Ma anche questa è una mezza verità perché il mito è falsificato (e anche esaltato) nella coscienza che Lei, Natura, la grande iconoclasta, immagine a se stessa, nelle sue leggi probabilmente non sa che farsene degli ammiratori delle sue immagini e preferisce piuttosto trattare con gli avversari che la pungolano, per far loro vedere quanto sa cambiare, quanto sa colpire e come sia impossibile uscirne. Forse non le interessa che i suoi ammiratori si incantino dei suoi particolari, meravigliati da dettagli meravigliosi.
Del resto l’animale resta marginale (seppure importante quanto all’uso) anche nella storia degli uomini.
Ma i suoi ammiratori, cercando di spostare solo un poco la messa a fuoco del loro sguardo, vedono anche un altro panorama: per loro l’animale è l’altro, ma è anche il prossimo e una delle forme dell’amore.
Dunque in questo forse Chatwin si sbagliava, perché questa ammirazione, pur non creando esaltanti (o diaboliche) ideologie capaci di muovere l’azione umana, non ha impedito mai l’amore per gli uomini, gli altri, i prossimi; anzi ne è stata in qualche caso la scuola.
Vorrei poi mi si mostrasse dove, proprio il “mito della bestia felice”, abbia portato ad una “anestesia morale collettiva”, non riesco ad individuare questo fatto. Quanto al piegare il collo alla tirrannide, ditemi quale “realista” è riuscito ad evitarlo, salvo divenire lui stesso il tiranno in corsa nella scala della virtù, annientatore di qualsiasi mito che non fosse il suo.
Ma scrivo come se avessi ragione di qualcosa, Chatwin in realtà ha centrato il problema, non c’è il bisogno di dimostrare il contrario.

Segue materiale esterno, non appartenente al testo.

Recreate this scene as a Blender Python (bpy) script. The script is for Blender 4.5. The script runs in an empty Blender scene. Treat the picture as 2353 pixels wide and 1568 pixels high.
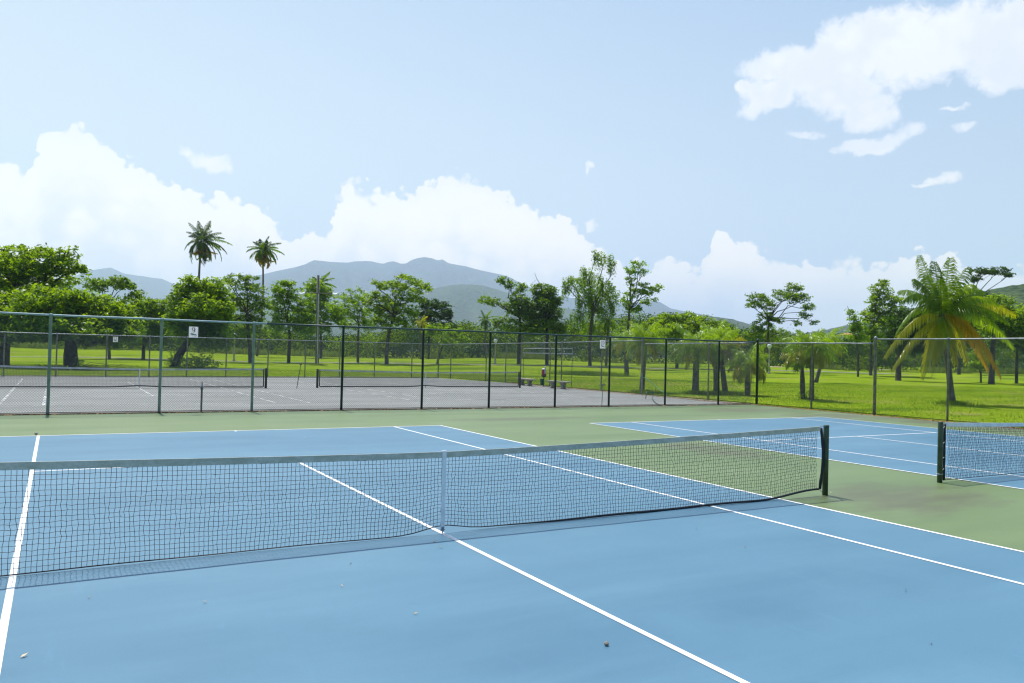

Da parte mia resto semplicemente sicuro che laddove l’animale esista e sia sano (e non in senso selettivo), sia semplicemente meraviglioso, qualsiasi animale, e che la sua forma sia felice.
Forse mi sono perso d’animo dalla nascita.
“Confusément, enfin pris à un piège de la nostalgie, il pensa que, marié avec celle-là, il serait peut-etre devenu un homme qui n’aurait connu ni la guerre ni la glorie, un artisan anonyme, un animal heureux.”